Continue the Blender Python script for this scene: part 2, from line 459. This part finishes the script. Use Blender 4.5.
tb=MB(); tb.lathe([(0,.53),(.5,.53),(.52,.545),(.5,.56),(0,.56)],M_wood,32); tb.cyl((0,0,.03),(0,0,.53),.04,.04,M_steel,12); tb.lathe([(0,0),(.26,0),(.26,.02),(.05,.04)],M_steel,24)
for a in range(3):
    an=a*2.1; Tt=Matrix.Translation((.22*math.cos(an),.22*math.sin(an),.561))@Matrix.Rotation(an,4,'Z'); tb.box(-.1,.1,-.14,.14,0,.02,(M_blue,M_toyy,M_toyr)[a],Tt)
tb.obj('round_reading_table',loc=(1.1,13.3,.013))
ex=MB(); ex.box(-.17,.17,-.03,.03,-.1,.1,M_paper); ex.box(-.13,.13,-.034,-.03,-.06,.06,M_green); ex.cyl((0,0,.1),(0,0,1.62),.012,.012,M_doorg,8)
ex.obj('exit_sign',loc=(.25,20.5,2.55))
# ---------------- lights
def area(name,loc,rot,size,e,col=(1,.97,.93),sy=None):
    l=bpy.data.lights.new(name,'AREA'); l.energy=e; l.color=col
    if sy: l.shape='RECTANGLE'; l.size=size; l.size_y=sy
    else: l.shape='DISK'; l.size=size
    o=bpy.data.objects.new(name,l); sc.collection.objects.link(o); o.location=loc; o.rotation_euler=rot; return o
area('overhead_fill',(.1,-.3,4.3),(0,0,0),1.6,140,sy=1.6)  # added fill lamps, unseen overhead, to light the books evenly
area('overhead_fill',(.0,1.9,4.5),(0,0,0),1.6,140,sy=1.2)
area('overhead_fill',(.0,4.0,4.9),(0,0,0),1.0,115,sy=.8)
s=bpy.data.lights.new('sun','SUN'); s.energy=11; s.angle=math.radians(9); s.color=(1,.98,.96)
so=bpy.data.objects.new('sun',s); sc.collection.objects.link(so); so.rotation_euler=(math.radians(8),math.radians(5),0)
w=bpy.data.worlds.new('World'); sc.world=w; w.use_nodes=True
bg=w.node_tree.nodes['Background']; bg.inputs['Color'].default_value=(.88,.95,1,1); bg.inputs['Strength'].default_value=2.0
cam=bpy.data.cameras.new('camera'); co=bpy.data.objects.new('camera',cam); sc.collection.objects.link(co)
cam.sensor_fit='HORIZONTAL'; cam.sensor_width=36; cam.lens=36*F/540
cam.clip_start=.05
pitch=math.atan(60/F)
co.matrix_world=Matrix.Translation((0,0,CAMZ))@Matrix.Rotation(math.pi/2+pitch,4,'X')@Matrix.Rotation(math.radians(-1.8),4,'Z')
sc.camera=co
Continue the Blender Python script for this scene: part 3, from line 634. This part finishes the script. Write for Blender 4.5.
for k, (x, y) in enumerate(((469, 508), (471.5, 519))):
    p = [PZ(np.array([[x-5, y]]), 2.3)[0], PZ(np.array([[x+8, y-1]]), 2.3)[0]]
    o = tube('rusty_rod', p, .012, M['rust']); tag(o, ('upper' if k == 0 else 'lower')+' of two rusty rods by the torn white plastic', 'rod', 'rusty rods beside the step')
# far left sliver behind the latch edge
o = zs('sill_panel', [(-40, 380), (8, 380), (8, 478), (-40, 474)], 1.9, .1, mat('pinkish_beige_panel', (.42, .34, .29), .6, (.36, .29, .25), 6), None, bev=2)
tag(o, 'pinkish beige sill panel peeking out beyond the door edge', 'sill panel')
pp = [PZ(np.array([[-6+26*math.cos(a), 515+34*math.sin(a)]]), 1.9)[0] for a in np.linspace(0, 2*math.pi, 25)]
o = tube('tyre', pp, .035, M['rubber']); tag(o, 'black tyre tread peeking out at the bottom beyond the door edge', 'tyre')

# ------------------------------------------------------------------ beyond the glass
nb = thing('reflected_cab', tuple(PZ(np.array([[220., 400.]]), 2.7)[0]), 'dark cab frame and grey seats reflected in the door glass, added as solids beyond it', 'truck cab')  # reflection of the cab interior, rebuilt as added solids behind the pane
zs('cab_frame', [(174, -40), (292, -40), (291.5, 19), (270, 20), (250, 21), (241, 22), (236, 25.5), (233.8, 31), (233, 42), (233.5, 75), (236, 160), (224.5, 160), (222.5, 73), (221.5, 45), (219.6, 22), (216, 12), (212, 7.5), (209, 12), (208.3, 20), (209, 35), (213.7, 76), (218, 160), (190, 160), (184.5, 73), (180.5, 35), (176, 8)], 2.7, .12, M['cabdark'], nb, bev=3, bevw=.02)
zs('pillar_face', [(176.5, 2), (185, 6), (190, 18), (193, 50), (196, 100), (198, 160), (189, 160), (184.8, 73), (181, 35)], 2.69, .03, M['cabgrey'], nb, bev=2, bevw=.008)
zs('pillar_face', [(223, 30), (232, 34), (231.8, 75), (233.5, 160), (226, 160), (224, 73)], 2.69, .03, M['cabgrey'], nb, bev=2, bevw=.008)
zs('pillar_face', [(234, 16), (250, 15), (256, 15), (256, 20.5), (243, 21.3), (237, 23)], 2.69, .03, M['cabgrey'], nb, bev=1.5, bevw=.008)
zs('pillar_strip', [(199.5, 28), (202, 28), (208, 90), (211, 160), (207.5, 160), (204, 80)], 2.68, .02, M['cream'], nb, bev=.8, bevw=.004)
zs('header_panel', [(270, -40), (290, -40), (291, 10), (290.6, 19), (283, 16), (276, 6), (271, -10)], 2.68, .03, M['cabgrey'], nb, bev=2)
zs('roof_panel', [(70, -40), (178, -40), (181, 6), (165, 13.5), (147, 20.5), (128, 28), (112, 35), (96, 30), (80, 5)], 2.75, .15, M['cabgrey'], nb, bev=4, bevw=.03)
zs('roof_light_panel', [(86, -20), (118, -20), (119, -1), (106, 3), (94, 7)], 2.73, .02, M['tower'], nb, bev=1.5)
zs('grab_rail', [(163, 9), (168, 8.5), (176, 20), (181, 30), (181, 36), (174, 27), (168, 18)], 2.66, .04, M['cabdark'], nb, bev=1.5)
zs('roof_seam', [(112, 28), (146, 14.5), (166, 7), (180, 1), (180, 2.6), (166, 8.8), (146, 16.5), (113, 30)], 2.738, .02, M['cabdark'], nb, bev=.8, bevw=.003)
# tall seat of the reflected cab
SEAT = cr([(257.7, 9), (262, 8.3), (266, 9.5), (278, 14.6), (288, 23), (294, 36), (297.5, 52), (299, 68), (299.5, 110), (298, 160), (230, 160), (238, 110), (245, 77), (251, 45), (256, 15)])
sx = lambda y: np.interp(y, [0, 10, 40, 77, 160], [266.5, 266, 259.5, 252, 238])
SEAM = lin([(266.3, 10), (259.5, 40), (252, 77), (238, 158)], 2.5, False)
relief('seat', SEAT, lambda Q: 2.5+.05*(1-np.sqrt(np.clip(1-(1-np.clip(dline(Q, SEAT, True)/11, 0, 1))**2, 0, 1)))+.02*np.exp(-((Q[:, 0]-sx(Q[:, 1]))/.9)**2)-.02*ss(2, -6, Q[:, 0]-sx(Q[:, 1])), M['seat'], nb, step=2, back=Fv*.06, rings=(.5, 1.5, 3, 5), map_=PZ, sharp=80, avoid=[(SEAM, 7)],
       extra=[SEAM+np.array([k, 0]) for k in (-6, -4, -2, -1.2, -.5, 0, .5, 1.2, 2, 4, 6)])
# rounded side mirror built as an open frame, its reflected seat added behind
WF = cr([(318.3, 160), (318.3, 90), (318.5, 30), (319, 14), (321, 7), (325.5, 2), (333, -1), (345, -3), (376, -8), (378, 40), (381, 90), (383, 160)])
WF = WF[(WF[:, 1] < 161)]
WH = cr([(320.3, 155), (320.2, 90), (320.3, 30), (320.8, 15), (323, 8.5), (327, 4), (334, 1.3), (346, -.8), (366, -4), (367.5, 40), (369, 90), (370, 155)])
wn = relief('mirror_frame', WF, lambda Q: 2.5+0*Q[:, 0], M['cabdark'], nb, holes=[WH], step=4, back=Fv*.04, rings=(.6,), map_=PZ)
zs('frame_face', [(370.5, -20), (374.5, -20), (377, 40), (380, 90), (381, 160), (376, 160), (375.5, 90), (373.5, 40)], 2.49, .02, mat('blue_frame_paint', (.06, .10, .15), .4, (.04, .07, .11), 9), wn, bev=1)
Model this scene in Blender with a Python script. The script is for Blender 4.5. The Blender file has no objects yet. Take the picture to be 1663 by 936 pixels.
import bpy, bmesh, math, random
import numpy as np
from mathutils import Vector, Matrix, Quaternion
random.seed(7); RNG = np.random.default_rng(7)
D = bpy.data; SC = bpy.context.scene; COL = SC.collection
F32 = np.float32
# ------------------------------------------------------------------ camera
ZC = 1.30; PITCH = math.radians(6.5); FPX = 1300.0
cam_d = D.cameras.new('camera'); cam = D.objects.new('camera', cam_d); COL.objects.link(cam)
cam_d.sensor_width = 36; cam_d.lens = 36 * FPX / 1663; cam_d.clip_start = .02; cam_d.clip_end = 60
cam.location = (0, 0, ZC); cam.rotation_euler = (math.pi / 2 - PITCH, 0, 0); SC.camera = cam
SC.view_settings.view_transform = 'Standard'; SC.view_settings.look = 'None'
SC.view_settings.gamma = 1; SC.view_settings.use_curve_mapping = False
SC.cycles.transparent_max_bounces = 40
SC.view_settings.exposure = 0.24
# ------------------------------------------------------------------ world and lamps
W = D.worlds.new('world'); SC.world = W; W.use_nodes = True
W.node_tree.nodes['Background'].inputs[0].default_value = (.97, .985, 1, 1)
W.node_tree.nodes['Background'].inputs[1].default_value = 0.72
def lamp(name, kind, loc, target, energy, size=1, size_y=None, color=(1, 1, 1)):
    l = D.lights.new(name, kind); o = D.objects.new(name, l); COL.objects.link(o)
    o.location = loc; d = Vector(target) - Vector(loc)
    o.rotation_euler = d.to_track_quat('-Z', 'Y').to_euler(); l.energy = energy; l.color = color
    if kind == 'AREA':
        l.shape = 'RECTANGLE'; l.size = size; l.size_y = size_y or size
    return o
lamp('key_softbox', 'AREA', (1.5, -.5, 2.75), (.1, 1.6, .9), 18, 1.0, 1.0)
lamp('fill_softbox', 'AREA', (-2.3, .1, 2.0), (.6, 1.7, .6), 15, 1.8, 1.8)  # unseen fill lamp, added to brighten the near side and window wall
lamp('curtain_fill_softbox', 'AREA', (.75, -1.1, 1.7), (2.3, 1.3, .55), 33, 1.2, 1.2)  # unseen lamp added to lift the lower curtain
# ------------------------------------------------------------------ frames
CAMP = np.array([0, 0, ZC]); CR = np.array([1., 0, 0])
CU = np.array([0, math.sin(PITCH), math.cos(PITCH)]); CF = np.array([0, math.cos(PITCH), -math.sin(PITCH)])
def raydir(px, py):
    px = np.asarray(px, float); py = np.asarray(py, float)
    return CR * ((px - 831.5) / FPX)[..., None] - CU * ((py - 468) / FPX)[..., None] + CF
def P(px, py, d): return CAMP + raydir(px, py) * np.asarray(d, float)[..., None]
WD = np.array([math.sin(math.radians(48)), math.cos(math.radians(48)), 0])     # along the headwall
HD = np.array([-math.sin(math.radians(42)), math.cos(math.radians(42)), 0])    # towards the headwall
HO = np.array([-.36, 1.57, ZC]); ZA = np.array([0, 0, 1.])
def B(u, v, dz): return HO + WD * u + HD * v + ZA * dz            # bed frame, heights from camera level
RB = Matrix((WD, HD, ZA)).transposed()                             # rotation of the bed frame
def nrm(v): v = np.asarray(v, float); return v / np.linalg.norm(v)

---

_The problem_: Exact duplication is required for the lines above, from the line that contains "Continue the Blender Python script for this scene: part 3, from" to the line that contains "o = tube('tyre', pp, .035, M['rubber']);", inclusive; omit all others.

_The completed task_:
Continue the Blender Python script for this scene: part 3, from line 634. This part finishes the script. Write for Blender 4.5.
for k, (x, y) in enumerate(((469, 508), (471.5, 519))):
    p = [PZ(np.array([[x-5, y]]), 2.3)[0], PZ(np.array([[x+8, y-1]]), 2.3)[0]]
    o = tube('rusty_rod', p, .012, M['rust']); tag(o, ('upper' if k == 0 else 'lower')+' of two rusty rods by the torn white plastic', 'rod', 'rusty rods beside the step')
# far left sliver behind the latch edge
o = zs('sill_panel', [(-40, 380), (8, 380), (8, 478), (-40, 474)], 1.9, .1, mat('pinkish_beige_panel', (.42, .34, .29), .6, (.36, .29, .25), 6), None, bev=2)
tag(o, 'pinkish beige sill panel peeking out beyond the door edge', 'sill panel')
pp = [PZ(np.array([[-6+26*math.cos(a), 515+34*math.sin(a)]]), 1.9)[0] for a in np.linspace(0, 2*math.pi, 25)]
o = tube('tyre', pp, .035, M['rubber']); tag(o, 'black tyre tread peeking out at the bottom beyond the door edge', 'tyre')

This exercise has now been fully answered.